クーラーも水洗トイレも要求する我々が、“たかが電気”(New Yorkに在住する著名な日本人音楽家で原子力発電反対の先頭に立ち発した言葉)という単純な決め付けで総括出来ることなのだろうか。飛行機は落ちることもあり、車は人身事故を繰り返している。それでも我々は原子力発電問題でゼロ・リスクを主張する人も含め飛行機も車も全面否定しない。

又、電気が無ければ高層のアパートに住むことも出来ないし、米を炊くことも出来ない。

現代人にとって電気とは人間に例えれば全身に張り巡らされている血管であり神経である。今、その発電の源となるものが問われている。石油・石炭・天然ガス・水力・風力・太陽光・原子力と我々には多くの選択肢がある。それぞれに特性があり、現実的な安定供給にはそれらの組み合わせしかない。どれを採っても最終的にはコストとリスクという壁が待ち受けている。結論じみたことを言うと、リスクを含めた全体のバランスの中で選ぶしかない。何かを得れば何かを失くすのが、科学技術に頼った人類に神の与えた試練とも言えよう。

悲観的な見方をすれば、“禁断のリンゴ”を食べた時から人間はもう楽園から追放され、便利さを求めて食べたリンゴの数だけ代償を払わされている。

湯川英樹博士が“人類は破滅に向かって進んでいる。自分たちに出来るのはその速度を緩めることだ”と生前語っていた。

軍事力や経済力を基盤とした尺度では実は本質的に何も解決しない。これらを使った手法は目の前の問題を取敢えず片付けただけで、普遍的な価値を持つ人類共存を目的とした解決法ではない。そこには、どんなに正当性を並べてみても自国の利害という、エゴ丸出しのスタンスが見て取れる。

この紛争の種を温存して世界平和をいくら唱えても解決する筈がない。物差しを経済や軍事力から哲学・形而上学的価値観へと転換しない限り我々人類は争いから逃れることは出来ない。

ただ、残念ながら人間はそんなに高等に出来上がった動物でもなさそうだ。若しかしたら得る為の争いはエデンの園を追放された人間に、神が与えた罰(代償)なのだろう。何かを得れば必ず失くすものが出てきてバランスを取ってくれている。


平成24年11月9日

草野章二


編集人注 : 読者のみなさん、章ちゃんの視点は一般の凡人とは違うと思いませんか。ものの考え方は哲学者の数だけあることでしょうが、章ちゃんは実に優しい心を持っている。それから、章ちゃんのジャズボーカルも優しいのです。

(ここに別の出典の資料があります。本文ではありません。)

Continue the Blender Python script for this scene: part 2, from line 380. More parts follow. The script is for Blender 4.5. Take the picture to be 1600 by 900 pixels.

昔々、昭和20年代に青山一丁目の角から2軒目にたらいや風呂桶を作る桶職人がいて、毎日毎日ヒノキの板を丸鉋で削り、たらいや風呂桶を組み立てていた。歩道に面したお店が作業場になっていて、毎日、小学校の帰りに眺めていた。名人技だと思った。

たらいは円形だから曲率が一定でシンプルなのだが、小判型の風呂桶は連続的に曲率が変わる。これを何種類かの鉋で削っていく。我が家の風呂場に行って確かめて来た。風呂で使う手桶などはすべて安っぽいプラスチックで風情も何もない。ヒノキの桶を使っている人がいたら大拍手ものだ。